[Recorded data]
═══
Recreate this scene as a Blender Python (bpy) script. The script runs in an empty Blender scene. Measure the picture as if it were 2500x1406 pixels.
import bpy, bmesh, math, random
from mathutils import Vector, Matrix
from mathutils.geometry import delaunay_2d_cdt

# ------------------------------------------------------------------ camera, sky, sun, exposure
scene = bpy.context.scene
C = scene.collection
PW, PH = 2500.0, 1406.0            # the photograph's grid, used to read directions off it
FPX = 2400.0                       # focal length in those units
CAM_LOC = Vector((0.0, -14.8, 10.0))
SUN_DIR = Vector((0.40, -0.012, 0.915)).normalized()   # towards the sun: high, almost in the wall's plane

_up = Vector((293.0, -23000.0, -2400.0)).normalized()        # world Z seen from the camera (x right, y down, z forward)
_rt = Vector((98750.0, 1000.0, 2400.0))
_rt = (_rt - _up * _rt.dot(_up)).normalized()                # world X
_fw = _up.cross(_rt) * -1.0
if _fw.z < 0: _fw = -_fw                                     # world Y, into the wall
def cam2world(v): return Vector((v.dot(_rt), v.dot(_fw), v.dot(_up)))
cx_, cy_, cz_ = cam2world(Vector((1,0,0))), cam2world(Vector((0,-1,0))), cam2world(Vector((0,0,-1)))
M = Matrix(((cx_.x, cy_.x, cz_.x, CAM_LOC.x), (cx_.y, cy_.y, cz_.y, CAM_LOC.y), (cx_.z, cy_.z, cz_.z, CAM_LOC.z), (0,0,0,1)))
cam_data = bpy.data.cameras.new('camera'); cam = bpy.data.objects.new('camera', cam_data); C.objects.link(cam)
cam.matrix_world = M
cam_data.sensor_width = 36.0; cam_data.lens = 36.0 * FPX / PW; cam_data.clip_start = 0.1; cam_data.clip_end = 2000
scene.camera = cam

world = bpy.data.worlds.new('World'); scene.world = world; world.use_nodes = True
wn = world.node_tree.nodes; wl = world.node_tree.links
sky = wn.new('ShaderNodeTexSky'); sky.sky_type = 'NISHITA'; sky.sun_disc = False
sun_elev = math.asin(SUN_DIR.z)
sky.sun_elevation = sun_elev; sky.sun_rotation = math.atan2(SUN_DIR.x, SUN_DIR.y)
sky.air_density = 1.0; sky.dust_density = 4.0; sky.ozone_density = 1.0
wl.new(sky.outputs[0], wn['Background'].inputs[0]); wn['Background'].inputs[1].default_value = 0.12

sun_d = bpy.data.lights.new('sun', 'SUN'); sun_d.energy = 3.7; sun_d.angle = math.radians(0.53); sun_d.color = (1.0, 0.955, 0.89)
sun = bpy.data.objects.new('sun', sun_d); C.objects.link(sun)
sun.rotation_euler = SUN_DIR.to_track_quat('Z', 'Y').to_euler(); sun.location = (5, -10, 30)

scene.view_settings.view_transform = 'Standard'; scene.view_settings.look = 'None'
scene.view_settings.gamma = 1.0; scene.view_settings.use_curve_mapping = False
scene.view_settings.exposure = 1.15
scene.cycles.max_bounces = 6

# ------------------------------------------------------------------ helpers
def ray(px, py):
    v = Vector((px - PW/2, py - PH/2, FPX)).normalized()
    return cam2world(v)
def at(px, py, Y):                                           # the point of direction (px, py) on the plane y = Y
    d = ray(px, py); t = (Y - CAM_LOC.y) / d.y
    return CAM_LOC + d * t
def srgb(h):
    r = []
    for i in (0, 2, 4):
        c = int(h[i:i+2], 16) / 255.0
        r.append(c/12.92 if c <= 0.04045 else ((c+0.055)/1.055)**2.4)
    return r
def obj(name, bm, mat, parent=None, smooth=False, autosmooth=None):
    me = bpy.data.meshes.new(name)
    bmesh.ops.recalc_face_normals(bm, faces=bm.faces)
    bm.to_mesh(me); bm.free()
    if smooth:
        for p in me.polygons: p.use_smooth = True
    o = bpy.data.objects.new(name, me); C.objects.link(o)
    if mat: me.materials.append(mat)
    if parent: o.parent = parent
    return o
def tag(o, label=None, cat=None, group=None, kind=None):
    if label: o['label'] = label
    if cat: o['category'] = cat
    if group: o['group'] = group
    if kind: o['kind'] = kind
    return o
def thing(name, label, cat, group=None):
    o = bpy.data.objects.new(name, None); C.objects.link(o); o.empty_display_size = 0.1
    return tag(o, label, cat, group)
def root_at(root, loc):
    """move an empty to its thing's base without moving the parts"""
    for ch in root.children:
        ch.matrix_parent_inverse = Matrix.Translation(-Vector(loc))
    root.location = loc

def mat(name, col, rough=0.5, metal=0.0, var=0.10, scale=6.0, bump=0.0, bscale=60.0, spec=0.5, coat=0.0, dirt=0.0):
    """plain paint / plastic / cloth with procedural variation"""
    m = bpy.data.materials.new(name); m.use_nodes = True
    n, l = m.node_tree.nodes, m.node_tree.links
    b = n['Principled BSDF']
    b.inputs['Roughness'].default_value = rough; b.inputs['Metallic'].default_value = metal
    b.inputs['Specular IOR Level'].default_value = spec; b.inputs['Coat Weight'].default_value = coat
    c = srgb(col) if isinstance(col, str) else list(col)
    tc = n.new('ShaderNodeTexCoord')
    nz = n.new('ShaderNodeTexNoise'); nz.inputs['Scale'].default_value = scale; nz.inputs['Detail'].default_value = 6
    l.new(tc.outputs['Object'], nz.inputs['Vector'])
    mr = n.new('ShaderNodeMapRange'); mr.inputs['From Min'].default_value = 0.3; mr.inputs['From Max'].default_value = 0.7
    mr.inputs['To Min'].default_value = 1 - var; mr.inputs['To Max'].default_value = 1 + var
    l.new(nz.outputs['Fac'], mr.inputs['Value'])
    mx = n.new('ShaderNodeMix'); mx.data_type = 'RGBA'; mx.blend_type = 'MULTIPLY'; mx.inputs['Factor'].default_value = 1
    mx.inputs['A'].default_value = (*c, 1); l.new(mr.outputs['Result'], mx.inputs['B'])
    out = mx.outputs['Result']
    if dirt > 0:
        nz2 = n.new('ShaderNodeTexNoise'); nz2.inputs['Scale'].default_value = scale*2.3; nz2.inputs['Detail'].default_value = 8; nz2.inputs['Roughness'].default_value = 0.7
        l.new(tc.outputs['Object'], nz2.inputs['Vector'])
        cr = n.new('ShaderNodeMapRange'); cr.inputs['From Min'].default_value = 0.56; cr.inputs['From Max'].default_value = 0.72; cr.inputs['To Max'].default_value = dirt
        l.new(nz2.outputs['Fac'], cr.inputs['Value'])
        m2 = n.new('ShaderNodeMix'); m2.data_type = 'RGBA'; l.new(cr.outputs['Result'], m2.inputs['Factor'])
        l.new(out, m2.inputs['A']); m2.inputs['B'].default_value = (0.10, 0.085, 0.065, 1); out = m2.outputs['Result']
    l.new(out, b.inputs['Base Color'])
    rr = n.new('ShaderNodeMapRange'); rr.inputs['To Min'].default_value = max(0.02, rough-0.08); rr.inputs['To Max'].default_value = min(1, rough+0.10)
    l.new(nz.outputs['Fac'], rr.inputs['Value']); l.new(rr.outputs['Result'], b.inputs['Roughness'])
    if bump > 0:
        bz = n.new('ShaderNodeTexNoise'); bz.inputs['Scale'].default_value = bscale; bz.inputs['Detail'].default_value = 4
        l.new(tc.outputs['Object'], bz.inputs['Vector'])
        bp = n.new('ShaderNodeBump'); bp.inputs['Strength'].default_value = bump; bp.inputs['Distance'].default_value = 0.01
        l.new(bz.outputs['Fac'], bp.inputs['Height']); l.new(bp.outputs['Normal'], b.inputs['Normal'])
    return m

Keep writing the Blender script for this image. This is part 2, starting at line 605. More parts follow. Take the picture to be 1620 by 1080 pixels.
═══
Work to do ▸ Print the listing above from its first line through the line with "from mathutils.geometry import", and stop there.

Final result ▸
Recreate this scene as a Blender Python (bpy) script. The script runs in an empty Blender scene. Measure the picture as if it were 2500x1406 pixels.
import bpy, bmesh, math, random
from mathutils import Vector, Matrix
from mathutils.geometry import delaunay_2d_cdt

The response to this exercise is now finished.